• _PROBLEM STATEMENT_:
Starting at the first line of the listing below, repeat each line exactly until the line containing "EYE = np.array([0, 0, H])", which you include. Leave out pictures.

• _SOURCE DATA_:
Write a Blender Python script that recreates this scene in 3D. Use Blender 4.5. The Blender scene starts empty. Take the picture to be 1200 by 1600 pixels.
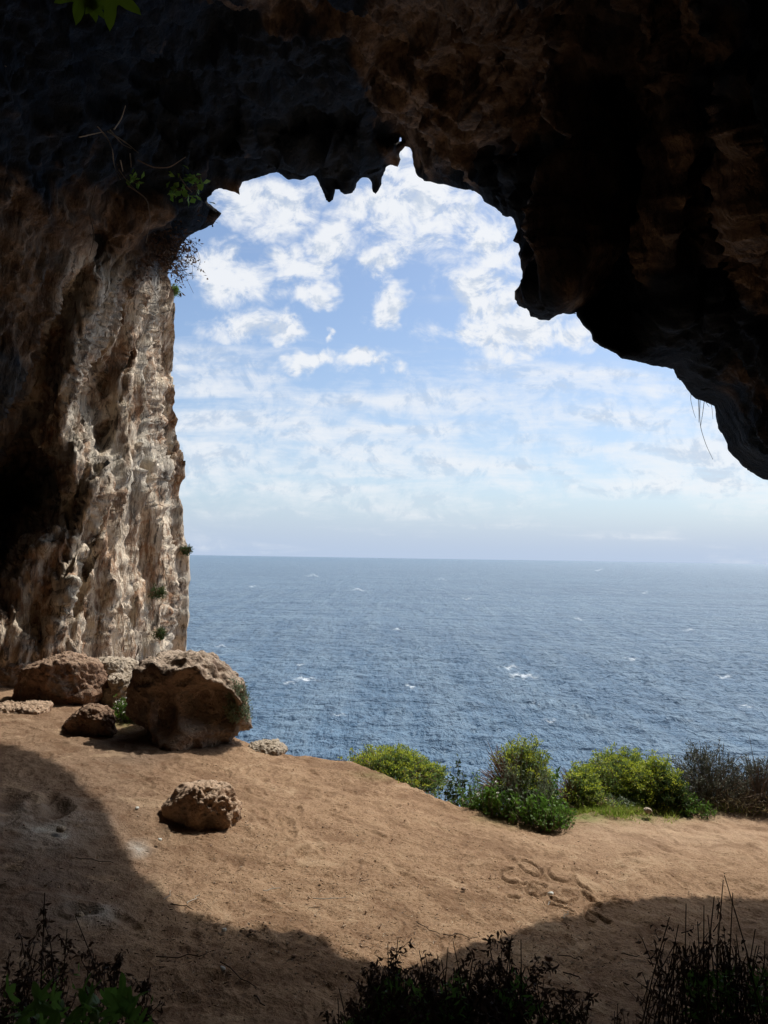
import bpy, math, random
import numpy as np
from mathutils import Vector
C = bpy.context.scene.collection
rng = np.random.default_rng(7)
random.seed(7)

# ------------------------------------------------------------------ camera geometry
FPX, H = 1180.0, 3.0
PITCH, ROLL = math.atan(71 / FPX), .0155
CF = np.array([0, math.cos(PITCH), math.sin(PITCH)])
_U0 = np.array([0, -math.sin(PITCH), math.cos(PITCH)])
_R0 = np.array([1., 0, 0])
CR = _R0 * math.cos(ROLL) + _U0 * math.sin(ROLL)
CU = -_R0 * math.sin(ROLL) + _U0 * math.cos(ROLL)
EYE = np.array([0, 0, H])


def ray(px, py):
    v = CF + (px - 600) / FPX * CR - (py - 800) / FPX * CU
    return v / v[1]


def at(px, py, y):
    return EYE + ray(px, py) * y


def proj(P):
    q = P - EYE
    d = q @ CF
    d = np.where(np.abs(d) < 1e-4, 1e-4, d)
    return 600 + FPX * (q @ CR) / d, 800 - FPX * (q @ CU) / d, d


SUN_AZ, SUN_EL = math.radians(40), math.radians(52)

# ------------------------------------------------------------------ noise
_perm = np.random.default_rng(3).permutation(256)
_perm = np.concatenate([_perm, _perm, _perm])
_g = np.random.default_rng(4).normal(size=(256, 3))
_g /= np.linalg.norm(_g, axis=1)[:, None]
_rp = np.random.default_rng(5).random((256, 3))


def perlin(P):
    P = np.asarray(P, float)
    i = np.floor(P).astype(np.int64)
    f = P - i
    w = f * f * f * (f * (f * 6 - 15) + 10)
    i &= 255
    out = 0
    for dx in (0, 1):
        wx = w[..., 0] if dx else 1 - w[..., 0]
        a = _perm[(i[..., 0] + dx) & 255]
        for dy in (0, 1):
            wy = w[..., 1] if dy else 1 - w[..., 1]
            b = _perm[a + ((i[..., 1] + dy) & 255)]
            for dz in (0, 1):
                wz = w[..., 2] if dz else 1 - w[..., 2]
                g = _g[_perm[b + ((i[..., 2] + dz) & 255)] & 255]
                out = out + wx * wy * wz * (g[..., 0] * (f[..., 0] - dx) + g[..., 1] * (f[..., 1] - dy) + g[..., 2] * (f[..., 2] - dz))
    return out * 1.6


def fbm(P, o=4, lac=2.03, gain=.5):
    s, a = 0, 1
    for k in range(o):
        s = s + a * perlin(P + 17.3 * k)
        P = P * lac
        a *= gain
    return s


def ridged(P, o=4, lac=2.1, gain=.5):
    s, a = 0, 1
    for k in range(o):
        s = s + a * (1 - 2 * np.abs(perlin(P + 11.7 * k)))
        P = P * lac
        a *= gain
    return s


def worley(P):
    P = np.asarray(P, float)
    i = np.floor(P).astype(np.int64)
    f = P - i
    d1 = np.full(P.shape[:-1], 9.)
    d2 = np.full(P.shape[:-1], 9.)
    for dx in (-1, 0, 1):
        for dy in (-1, 0, 1):
            for dz in (-1, 0, 1):
                h = _perm[_perm[_perm[(i[..., 0] + dx) & 255] + ((i[..., 1] + dy) & 255)] + ((i[..., 2] + dz) & 255)]
                q = _rp[h] + np.array([dx, dy, dz]) - f
                d = np.sqrt((q * q).sum(-1))
                d2 = np.minimum(d2, np.maximum(d, d1))
                d1 = np.minimum(d1, d)
    return d1, d2


def sm(a, b, x):
    t = np.clip((x - a) / (b - a), 0, 1)
    return t * t * (3 - 2 * t)


# ------------------------------------------------------------------ mesh helpers
def mesh(name, V, Fq, mat, parent=None, smooth=True, attrs=None, tris=None):
    me = bpy.data.meshes.new(name)
    V = np.asarray(V, np.float32).reshape(-1, 3)
    nq = 0 if Fq is None else len(Fq)
    nt = 0 if tris is None else len(tris)
    me.vertices.add(len(V))
    me.vertices.foreach_set('co', V.ravel())
    loops, starts = [], []
    if nq:
        loops.append(np.asarray(Fq, np.int32).ravel()); starts.append(np.arange(nq) * 4)
    if nt:
        loops.append(np.asarray(tris, np.int32).ravel()); starts.append(nq * 4 + np.arange(nt) * 3)
    L = np.concatenate(loops)
    me.loops.add(len(L)); me.loops.foreach_set('vertex_index', L)
    S = np.concatenate(starts).astype(np.int32)
    me.polygons.add(len(S)); me.polygons.foreach_set('loop_start', S)
    me.update(calc_edges=True)
    me.polygons.foreach_set('use_smooth', np.full(len(S), smooth))
    for k, a in (attrs or {}).items():
        at_ = me.attributes.new(k, 'FLOAT', 'POINT')
        at_.data.foreach_set('value', np.asarray(a, np.float32).ravel())
    me.validate()
    me.materials.append(mat)
    o = bpy.data.objects.new(name, me)
    C.objects.link(o)
    if parent is not None:
        o.parent = parent
    return o


def tag(o, label=None, cat=None, group=None, kind=None):
    if label: o['label'] = label
    if cat: o['category'] = cat
    if group: o['group'] = group
    if kind: o['kind'] = kind
    return o


def empty(name, loc):
    o = bpy.data.objects.new(name, None)
    o.location = loc
    o.empty_display_size = .1
    C.objects.link(o)
    return o


class MB:
    """collects tubes and leaves into one mesh"""
    def __init__(s):
        s.V, s.Q, s.n = [], [], 0

    def add(s, V, Q):
        V = np.asarray(V, float).reshape(-1, 3)
        s.V.append(V); s.Q.append(np.asarray(Q, int).reshape(-1, 4) + s.n); s.n += len(V)

    def tube(s, pts, r0, r1, sides=5):
        pts = np.asarray(pts, float)
        n = len(pts)
        T = np.gradient(pts, axis=0)
        T /= np.linalg.norm(T, axis=1)[:, None] + 1e-9
        ref = np.array([.31, .2, .93]) if abs(T[0][2]) < .8 else np.array([.9, .3, .1])
        A = np.cross(T, ref); A /= np.linalg.norm(A, axis=1)[:, None] + 1e-9
        B = np.cross(T, A)
        r = np.linspace(r0, r1, n)[:, None, None]
        th = np.arange(sides) / sides * 2 * math.pi
        ring = pts[:, None] + r * (np.cos(th)[None, :, None] * A[:, None] + np.sin(th)[None, :, None] * B[:, None])
        q = []
        for i in range(n - 1):
            for j in range(sides):
                k = (j + 1) % sides
                q.append((i * sides + j, i * sides + k, (i + 1) * sides + k, (i + 1) * sides + j))
        s.add(ring, q)

    def leaves(s, P, D, L, W, r=None, curl=.25):
        """kite shaped leaves, arrays: base points, directions, lengths, widths"""
        r = r or rng
        P = np.asarray(P, float); D = np.asarray(D, float)
        n = len(P)
        if n == 0: return
        D = D / (np.linalg.norm(D, axis=1)[:, None] + 1e-9)
        X = np.cross(D, r.normal(size=(n, 3))); X /= np.linalg.norm(X, axis=1)[:, None] + 1e-9
        N = np.cross(X, D)
        L = (np.ones(n) * L)[:, None]; W = (np.ones(n) * W)[:, None]
        a = P
        m = P + D * L * .5 + N * L * curl * .3
        V = np.stack([a, m + X * W * .5, P + D * L - N * L * curl * .2, m - X * W * .5], 1)
        i = np.arange(n)[:, None] * 4
        s.add(V, i + np.array([0, 1, 2, 3]))

    def build(s, name, mat, parent=None, smooth=True, org=None):
        V = np.concatenate(s.V)
        if org is not None: V = V - np.asarray(org)
        return mesh(name, V, np.concatenate(s.Q), mat, parent, smooth)


# ------------------------------------------------------------------ materials
def nt(name):
    m = bpy.data.materials.new(name); m.use_nodes = True
    t = m.node_tree
    for n in list(t.nodes): t.nodes.remove(n)
    out = t.nodes.new('ShaderNodeOutputMaterial')
    b = t.nodes.new('ShaderNodeBsdfPrincipled')
    t.links.new(b.outputs[0], out.inputs[0])
    b.inputs['Specular IOR Level'].default_value = .25
    return m, t, b, out


class G:
    """small node graph helper"""
    def __init__(s, t): s.t = t

    def n(s, typ, **kw):
        nd = s.t.nodes.new(typ)
        for k, v in kw.items(): setattr(nd, k, v)
        return nd

    def set(s, nd, i, v):
        if v is None: return
        if hasattr(v, 'is_output') or isinstance(v, bpy.types.NodeSocket): s.t.links.new(v, nd.inputs[i])
        else: nd.inputs[i].default_value = v

    def math(s, op, a, b=None, c=None, clamp=False):
        nd = s.n('ShaderNodeMath', operation=op, use_clamp=clamp)
        s.set(nd, 0, a); s.set(nd, 1, b); s.set(nd, 2, c)
        return nd.outputs[0]

    def vmath(s, op, a, b=None, out=0):
        nd = s.n('ShaderNodeVectorMath', operation=op)
        s.set(nd, 0, a); s.set(nd, 1, b)
        return nd.outputs[out]

    def noise(s, vec, scale, detail=6, rough=.6, dist=0., typ='FBM', lac=2.0):
        nd = s.n('ShaderNodeTexNoise')
        nd.noise_type = typ
        s.set(nd, 'Vector', vec)
        nd.inputs['Scale'].default_value = scale; nd.inputs['Detail'].default_value = detail
        nd.inputs['Roughness'].default_value = rough; nd.inputs['Distortion'].default_value = dist
        nd.inputs['Lacunarity'].default_value = lac
        return nd.outputs[0]

    def vor(s, vec, scale, feature='F1', rand=1.):
        nd = s.n('ShaderNodeTexVoronoi', feature=feature)
        s.set(nd, 'Vector', vec); nd.inputs['Scale'].default_value = scale
        nd.inputs['Randomness'].default_value = rand
        return nd.outputs['Distance']

    def ramp(s, x, a, b, lo=0., hi=1.):
        nd = s.n('ShaderNodeMapRange', interpolation_type='SMOOTHSTEP')
        s.set(nd, 0, x); nd.inputs[1].default_value = a; nd.inputs[2].default_value = b
        nd.inputs[3].default_value = lo; nd.inputs[4].default_value = hi
        return nd.outputs[0]

    def mix(s, f, a, b, blend='MIX'):
        nd = s.n('ShaderNodeMix', data_type='RGBA', blend_type=blend)
        s.set(nd, 0, f)
        for i, v in ((6, a), (7, b)):
            if isinstance(v, tuple): v = (*v, 1) if len(v) == 3 else v
            s.set(nd, i, v)
        return nd.outputs[2]

    def scale(s, vec, xyz, rot=(0, 0, 0)):
        nd = s.n('ShaderNodeMapping')
        s.set(nd, 0, vec); nd.inputs[2].default_value = rot; nd.inputs[3].default_value = xyz
        return nd.outputs[0]

    def attr(s, name):
        nd = s.n('ShaderNodeAttribute', attribute_name=name)
        return nd.outputs['Fac']

    def bump(s, h, strength, dist, normal=None):
        nd = s.n('ShaderNodeBump')
        s.set(nd, 'Height', h); nd.inputs['Strength'].default_value = strength
        nd.inputs['Distance'].default_value = dist
        s.set(nd, 'Normal', normal)
        return nd.outputs[0]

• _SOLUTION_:
Write a Blender Python script that recreates this scene in 3D. Use Blender 4.5. The Blender scene starts empty. Take the picture to be 1200 by 1600 pixels.
import bpy, math, random
import numpy as np
from mathutils import Vector
C = bpy.context.scene.collection
rng = np.random.default_rng(7)
random.seed(7)

# ------------------------------------------------------------------ camera geometry
FPX, H = 1180.0, 3.0
PITCH, ROLL = math.atan(71 / FPX), .0155
CF = np.array([0, math.cos(PITCH), math.sin(PITCH)])
_U0 = np.array([0, -math.sin(PITCH), math.cos(PITCH)])
_R0 = np.array([1., 0, 0])
CR = _R0 * math.cos(ROLL) + _U0 * math.sin(ROLL)
CU = -_R0 * math.sin(ROLL) + _U0 * math.cos(ROLL)
EYE = np.array([0, 0, H])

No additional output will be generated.